▶ **Set exercise**: Copy each line where the word "this" occurs.

▶ **Information provided**:
-------

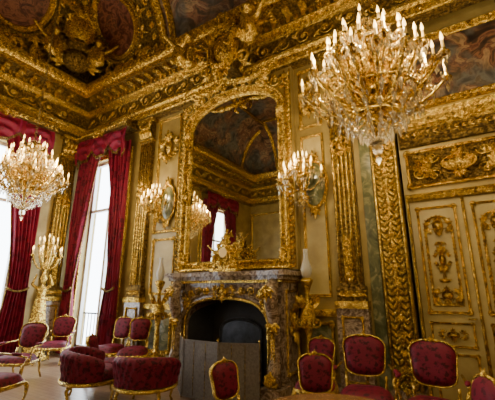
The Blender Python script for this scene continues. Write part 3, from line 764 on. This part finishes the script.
# ------------------------------------------------------------------ furniture
def cushion(b,fr,outline,n0,n1,mat,cu,cv,rings=7):
    k=len(outline); vs=[];fs=[]
    for j in range(rings+1):
        s=j/rings; h=n0+(n1-n0)*(1-s**4)**.5 if s<1 else n0
        for u,v in outline: vs.append(fr.p(cu+(u-cu)*max(s,.02),cv+(v-cv)*max(s,.02),h))
    for j in range(rings):
        for i in range(k): a=j*k+i; c=j*k+(i+1)%k; fs.append((a,c,c+k,a+k))
    fs.append(tuple(range(k))); b.add(vs,fs,mat,True)
def chair_mesh(arm=True,w=.29,bh=.56,name='chair'):
    b=Bd(); dp=.27
    so=[]
    for i in range(28):
        a=2*pi*i/28; c,s=cos(a),sin(a); x=math.copysign(abs(c)**.55,c); y=math.copysign(abs(s)**.55,s)
        so.append((x*(w-.035*y),y*dp))
    sweep(b,PL,so,[(0,.385),(-.018,.375),(-.02,.355),(-.012,.335),(.0,.325),(.03,.325),(.03,.385)],GOLD,True,True)
    cushion(b,PL,[(u*.99,v*.99) for u,v in so],.38,.50,RED,0,0)
    fill(b,PL,[(u*.95,v*.95) for u,v in so],.34,GOLDD)
    frn=Fr((0,-dp-.02,0),(1,0,0),(0,0,1),(0,-1,0)); acanthus(b,frn,0,.34,pi/2,.05,.01)
    for sx in(-1,1):
        x=sx*(w-.02); y=-dp+.03
        tube(b,[(x*.96,y,.36),(x*1.04,y-.02,.30),(x*1.03,y-.02,.2),(x*.93,y+.0,.09),(x*.93,y-.01,.04),(x*1.0,y-.04,.012)],[.03,.03,.02,.013,.012,.02],GOLD,8)
        y=dp-.03; x=sx*(w-.06)
        tube(b,[(x,y,.38),(x,y+.02,.28),(x*1.02,y+.03,.16),(x*1.05,y+.09,.012)],[.026,.024,.018,.016],GOLD,8)
    bf=Fr((0,dp-.02,.42),(1,0,0),(0,.2,.98),(0,-.98,.2))
    bo=[]
    for i in range(36):
        a=2*pi*i/36; c,s=cos(a),sin(a); x=math.copysign(abs(c)**.6,c); y=math.copysign(abs(s)**.65,s)
        wv=(w-.03)*(.93+.09*y)-.012*cos(4*a)
        vv=.1+bh*.5+ (bh*.5-.05)*y+(.045*max(0,y)*cos(c*pi/2)); bo.append((x*wv,vv))
    sweep(b,bf,bo,[(.014,-.025),(0,-.025),(-.006,-.01),(-.008,.018),(-.002,.03),(.008,.028),(.014,.015)],GOLD,True,True)
    inn=[(u*.965,(v-.36)*.97+.36) for u,v in bo]
    cushion(b,bf,inn,.0,.065,RED,0,.36); cushion(b,bf,inn,.0,-.045,RED,0,.36)
    top=.1+bh-.05+.045
    acanthus(b,bf,0,top-.02,pi/2,.07,.02)
    for s in(-1,1): scroll(b,bf,s*.055,top-.005,.022,0 if s<0 else pi,s,1.2,.007,.02)
    for s in(-1,1): tube(b,[(s*(w-.08),dp-.03,.38),bf.p(s*(w-.07),.16,0)],[.02,.015],GOLD,8)
    if arm:
        for s in(-1,1):
            q=bf.p(s*(w-.03),.30,0)
            pts=[q,(s*(w+.02),.1,.69),(s*(w+.05),-.03,.67),(s*(w+.055),-.12,.655),(s*(w+.04),-.16,.63),(s*(w+.02),-.15,.58),(s*(w+.01),-.1,.51),(s*w,-.11,.42),(s*(w-.01),-.12,.36)]
            tube(b,pts,[.013,.015,.015,.016,.018,.015,.013,.015,.018],GOLD,8)
            ell(b,(s*(w+.035),.04,.695),(.03,.1,.024),RED,10,6)
    return b.mesh(name)
AM=chair_mesh(True,.30,.56,'gilt_armchair'); SMh=chair_mesh(False,.235,.50,'gilt_side_chair')
def tub_mesh():
    b=Bd(); vs=[];fs=[];NI=120;NJ=20;A=pi*1.22
    for i in range(NI+1):
        t=i/NI; a=pi/2-A/2+A*t; e=abs(2*t-1); hgt=.34*(1-.35*e**3)
        for j in range(NJ+1):
            s=j/NJ
            if s<.42: q=s/.42; r=.42+.05*q; z=.32+hgt*q
            elif s<.62: q=(s-.42)/.2; r=.42+.05*cos(pi*q)-.015; z=.32+hgt+.05*sin(pi*q)
            else: q=(s-.62)/.38; r=.355-.02*q; z=.32+hgt*(1-q*.75)
            tuft=.022*abs(cos(t*18*pi+(s*9)))*abs(cos(t*18*pi-(s*9)))
            r+=tuft if s<.5 else -tuft
            vs.append((r*cos(a)*1.0,r*sin(a)*.95,z))
    for i in range(NI):
        for j in range(NJ): k=i*(NJ+1)+j; fs.append((k,k+1,k+NJ+2,k+NJ+1))
    fs.append(tuple(range(NJ+1))); fs.append(tuple(NI*(NJ+1)+j for j in range(NJ+1)))
    b.add(vs,fs,RED,True)
    so=[(.43*cos(2*pi*i/32),.42*sin(2*pi*i/32)) for i in range(32)]
    cushion(b,PL,[(u*.93,v*.93) for u,v in so],.33,.46,RED,0,0)
    sweep(b,PL,so,[(0,.31),(-.02,.305),(-.025,.28),(-.01,.26),(.05,.26),(.05,.31)],GOLD,True,True)
    fill(b,PL,[(u*.97,v*.97) for u,v in so],.27,GOLDD)
    for k in range(4):
        a=pi/4+k*pi/2; c,s=cos(a)*.38,sin(a)*.38
        tube(b,[(c,s,.27),(c*1.12,s*1.12,.2),(c*1.02,s*1.02,.07),(c*1.1,s*1.1,.012)],[.03,.026,.016,.02],GOLD,8)
    return b.mesh('tufted_tub_armchair')
TM=tub_mesh()
def face(x,y,tx,ty): return math.atan2(ty-y,tx-x)+pi/2
T=(-.72,2.08)
def put(me,name,x,y,rz,s=1,z=.88): inst(me,name,(x,y,0),rz,(s,s,s*z))
put(AM,'gilt_armchair',-1.08,4.1,face(-1.08,4.1,-.6,2),.95,.92)
put(AM,'gilt_armchair',-.43,4.0,face(-.43,4.0,-.5,2),.9,.98)
put(AM,'gilt_armchair',-6.5,3.15,.5,.95)
put(AM,'gilt_armchair',-7.45,4.3,.6,.95)
put(AM,'gilt_armchair',-5.05,2.2,1.9,.95,.95)
put(SMh,'gilt_side_chair',-5.85,4.45,.25,1.05)
put(SMh,'gilt_side_chair',-5.25,4.5,.6,1.05)
put(SMh,'gilt_side_chair',-5.15,3.95,2.2,1.0,.72)
put(SMh,'gilt_side_chair',-1.33,3.3,face(-1.33,3.3,-.9,2.0)+.05,.92,.88)
put(SMh,'gilt_side_chair',-1.74,4.35,.1,.95,.87)
put(SMh,'gilt_side_chair',-1.88,2.95,1.35,.9,.84)
put(SMh,'gilt_side_chair',-.27,3.0,-1.15,.9,.96)
put(TM,'tufted_tub_armchair',-4.6,3.25,pi*.8,.95,.98); put(TM,'tufted_tub_armchair',-3.74,3.45,pi*1.15,.92,.98)
b=Bd()
lathe(b,[(0,.71),(.44,.71),(.47,.72),(.48,.735),(.47,.75),(0,.752)],(0,0,0),DARKWOOD,48)
lathe(b,[(.40,.62),(.42,.64),(.42,.70),(.40,.71)],(0,0,0),GOLD,40)
lathe(b,[(.06,.12),(.09,.2),(.05,.3),(.04,.45),(.08,.55),(.12,.65),(.38,.66)],(0,0,0),GOLD,16)
for k in range(4):
    a=pi/4+k*pi/2; tube(b,[(.05*cos(a),.05*sin(a),.2),(.2*cos(a),.2*sin(a),.18),(.32*cos(a),.32*sin(a),.07),(.38*cos(a),.38*sin(a),.02)],[.04,.035,.028,.03],GOLD,8)
b.obj('round_table',(T[0],T[1],.01))
# ------------------------------------------------------------------ world & camera
w=bpy.data.worlds.new('sky'); bpy.context.scene.world=w; w.use_nodes=True
bg=w.node_tree.nodes['Background']; bg.inputs[0].default_value=(.84,.92,1,1); bg.inputs[1].default_value=12
cam=bpy.data.cameras.new('camera'); co=bpy.data.objects.new('camera',cam); bpy.context.scene.collection.objects.link(co)
cam.sensor_width=36; cam.lens=340/495*36; cam.clip_start=.05
co.location=(0,0,1.45)
pit=math.atan(90/340)
h=Vector((-.533*cos(pit),.846*cos(pit),sin(pit)))
co.rotation_euler=h.to_track_quat('-Z','Y').to_euler()
bpy.context.scene.camera=co
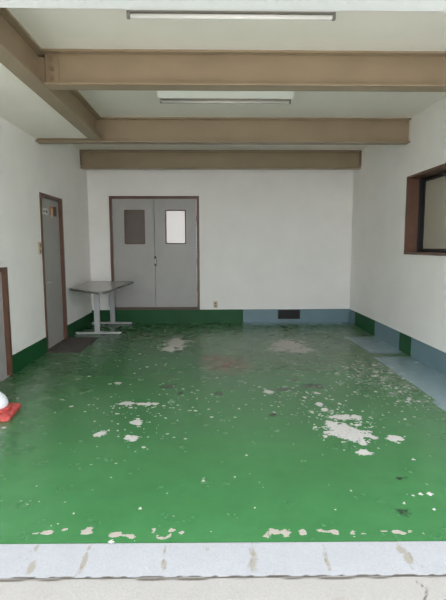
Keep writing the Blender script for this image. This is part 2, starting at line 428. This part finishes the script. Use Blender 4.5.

-------

▶ **Exercise result**:
The Blender Python script for this scene continues. Write part 3, from line 764 on. This part finishes the script.
Keep writing the Blender script for this image. This is part 2, starting at line 428. This part finishes the script. Use Blender 4.5.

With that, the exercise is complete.